Contrapunto, a bimonthly magazine, was devoted to literature, criticism, and art. The magazine’s objective was to explore the hidden nuances to be found among the more extreme positions, deliberately adopting a heterogeneous approach when it came to selecting subject matter and writers. The Editorial Board consisted of Héctor René Lafleur (Secretary), León Benarós, Arturo Cerretani, Sigfrido Radaeli, José Luis Lanuza (all of whom were writers), the illustrator Fernando Guibert, the poet Alejandro Denis-Krause, and the painter Raúl Lozza (editors). Daniel Devoto, César Fernández Moreno, and Roger Plá were also in the editorial department, and Tristán Fernández was in management. Contrapunto appeared six times in Buenos Aires between December 1944 and October 1945.

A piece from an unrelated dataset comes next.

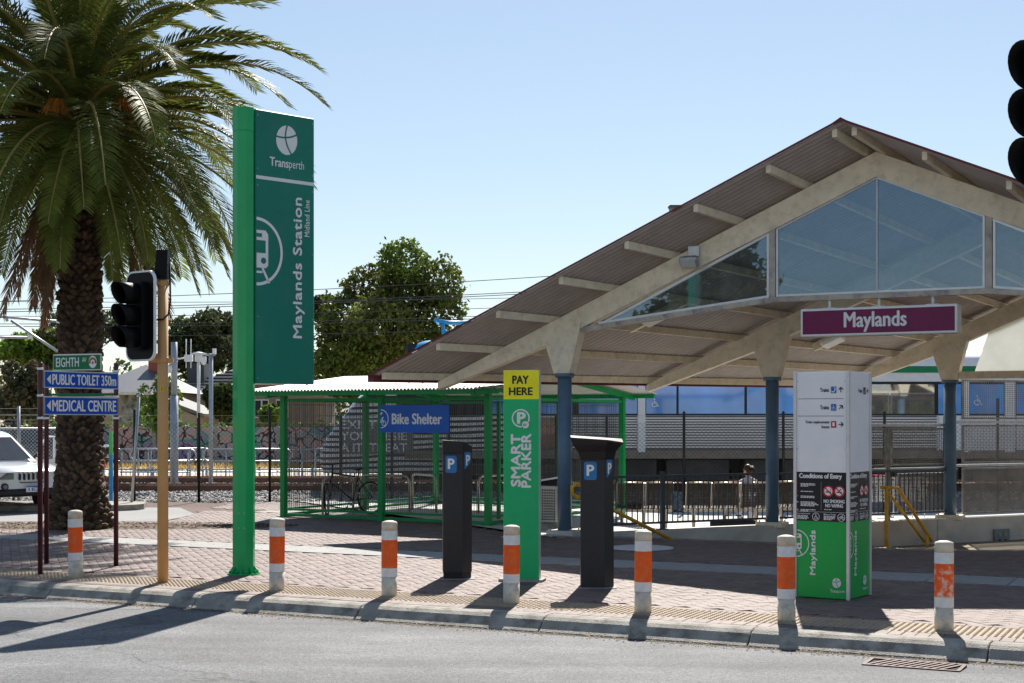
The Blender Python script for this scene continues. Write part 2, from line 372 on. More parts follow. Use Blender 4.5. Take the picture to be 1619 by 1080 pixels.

Raúl Lozza, the Argentine artist, was born in 1911 in Alberti, in the Province of Buenos Aires. He was one of the Argentine vanguardists of the 1940s, a member of the Arte Concreto — Invención Association, and was involved in the Perceptivist group that explored the concept of working directly on the background wall. The Arte Concreto — InvenciónAssociation’s membership consisted of Edgar Bayley, Antonio Caraduje, Simón Contreras, Manuel Espinosa, Alfredo Hlito, Enio Iommi, Obdulio Landi, Raúl Lozza, Tomás Maldonado, Alberto Molenberg, Primaldo Mónaco, Oscar Núñez, Lidy Prati, Jorge Souza, and Matilde Werbin. Manuel Espinosa, Raúl Lozza, and Tomás Maldonado took turns in the role of Secretary. Later on, Juan Mele, Gregorio Vardanega, and Virgilio Villalba also joined the group. Héctor Pablo Agosti was an Argentine intellectual who was born in 1911 and died in 1984. Politically active, he held a leadership position in the local Communist Party. He wrote Defensa del realismo [In Defense of Realism] while living in exile in Montevideo, Uruguay, where he’d settled after being forced out of Argentina following the military coup of July 4, 1943. During this period, Agosti and Rodolfo Ghioldi published Pueblo Argentino [The Argentine People], a bimonthly magazine. He also taught a course on aesthetics at the School of Architecture, where he lectured on “The Defense of Realism” in December 1944.
This particular document has been included because it reflects the opposing view held by younger artists who disagreed with supporters of the aesthetics of realism; this article aggressively challenges the position taken by Agosti in the 3rd issue of Contrapunto magazine.